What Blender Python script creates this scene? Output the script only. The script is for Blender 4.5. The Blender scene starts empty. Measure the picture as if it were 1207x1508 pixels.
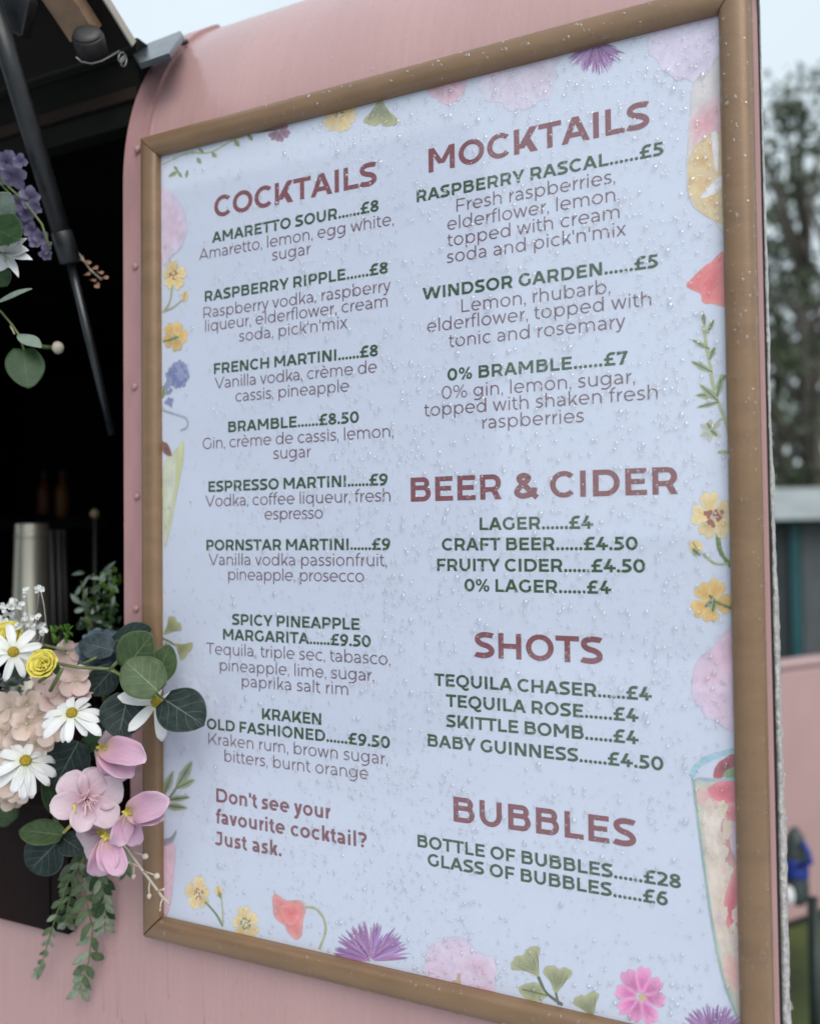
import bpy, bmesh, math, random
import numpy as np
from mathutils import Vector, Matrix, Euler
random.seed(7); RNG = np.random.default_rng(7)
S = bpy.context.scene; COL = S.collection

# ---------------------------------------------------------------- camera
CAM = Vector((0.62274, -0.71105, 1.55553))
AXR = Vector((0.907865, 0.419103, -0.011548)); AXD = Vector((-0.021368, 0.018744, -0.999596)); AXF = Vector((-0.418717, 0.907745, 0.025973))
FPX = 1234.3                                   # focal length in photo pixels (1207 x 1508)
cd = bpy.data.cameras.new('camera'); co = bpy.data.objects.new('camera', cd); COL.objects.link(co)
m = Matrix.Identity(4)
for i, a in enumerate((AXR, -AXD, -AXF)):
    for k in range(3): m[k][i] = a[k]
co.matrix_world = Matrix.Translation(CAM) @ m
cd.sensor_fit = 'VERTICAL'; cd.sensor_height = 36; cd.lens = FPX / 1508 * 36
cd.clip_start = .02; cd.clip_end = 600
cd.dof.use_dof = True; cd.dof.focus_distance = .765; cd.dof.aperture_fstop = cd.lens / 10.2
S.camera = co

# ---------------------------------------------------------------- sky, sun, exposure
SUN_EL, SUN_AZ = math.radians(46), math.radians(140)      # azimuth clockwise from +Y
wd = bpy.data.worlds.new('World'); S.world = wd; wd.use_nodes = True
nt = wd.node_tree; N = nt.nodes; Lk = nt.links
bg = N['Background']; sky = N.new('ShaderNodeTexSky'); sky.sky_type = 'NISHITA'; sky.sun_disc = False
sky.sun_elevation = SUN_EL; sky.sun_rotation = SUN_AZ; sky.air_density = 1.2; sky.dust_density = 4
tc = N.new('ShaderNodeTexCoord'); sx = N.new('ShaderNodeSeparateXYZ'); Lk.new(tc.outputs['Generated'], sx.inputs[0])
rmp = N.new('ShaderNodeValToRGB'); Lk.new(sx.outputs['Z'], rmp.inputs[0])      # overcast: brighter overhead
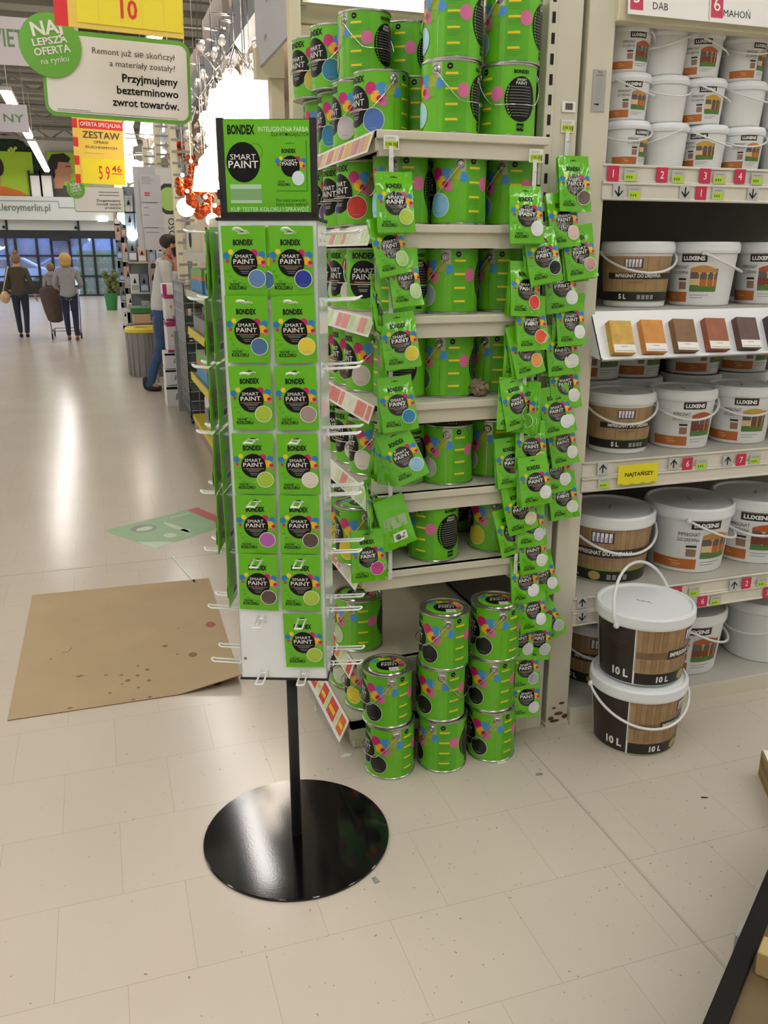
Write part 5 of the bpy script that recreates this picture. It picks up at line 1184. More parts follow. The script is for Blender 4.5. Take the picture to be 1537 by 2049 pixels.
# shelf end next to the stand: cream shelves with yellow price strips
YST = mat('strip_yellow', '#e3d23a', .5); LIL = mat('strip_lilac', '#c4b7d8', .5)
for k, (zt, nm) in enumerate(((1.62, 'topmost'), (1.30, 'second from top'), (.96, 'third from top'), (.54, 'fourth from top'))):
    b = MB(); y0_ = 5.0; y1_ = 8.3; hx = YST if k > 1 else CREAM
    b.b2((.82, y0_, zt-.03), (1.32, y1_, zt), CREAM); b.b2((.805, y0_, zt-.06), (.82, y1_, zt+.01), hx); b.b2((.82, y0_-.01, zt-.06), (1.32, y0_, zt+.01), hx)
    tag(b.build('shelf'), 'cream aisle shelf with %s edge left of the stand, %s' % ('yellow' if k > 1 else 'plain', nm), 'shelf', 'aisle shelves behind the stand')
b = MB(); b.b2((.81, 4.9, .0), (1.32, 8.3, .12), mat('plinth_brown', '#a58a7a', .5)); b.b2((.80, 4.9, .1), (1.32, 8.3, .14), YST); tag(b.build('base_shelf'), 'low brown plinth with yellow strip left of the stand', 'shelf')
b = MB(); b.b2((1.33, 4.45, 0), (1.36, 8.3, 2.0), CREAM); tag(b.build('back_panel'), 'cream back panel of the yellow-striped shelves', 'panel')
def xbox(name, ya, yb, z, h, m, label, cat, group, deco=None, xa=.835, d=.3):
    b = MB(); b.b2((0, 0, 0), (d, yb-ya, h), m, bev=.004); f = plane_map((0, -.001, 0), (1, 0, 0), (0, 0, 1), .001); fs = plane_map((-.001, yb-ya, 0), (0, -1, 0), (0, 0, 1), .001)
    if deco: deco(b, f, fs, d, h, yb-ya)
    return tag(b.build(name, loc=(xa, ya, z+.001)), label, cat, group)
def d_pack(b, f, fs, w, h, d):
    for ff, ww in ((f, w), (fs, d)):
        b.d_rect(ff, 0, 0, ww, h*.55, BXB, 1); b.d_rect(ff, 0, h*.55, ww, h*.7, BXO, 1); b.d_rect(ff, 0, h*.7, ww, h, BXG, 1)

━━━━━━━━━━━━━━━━

— EXERCISE AIM —
Pick each line holding the word "script" out of the listing.

— TASK OUTPUT —
What Blender Python script creates this scene? Output the script only. The script is for Blender 4.5. The Blender scene starts empty. Measure the picture as if it were 1207x1508 pixels.
Write part 5 of the bpy script that recreates this picture. It picks up at line 1184. More parts follow. The script is for Blender 4.5. Take the picture to be 1537 by 2049 pixels.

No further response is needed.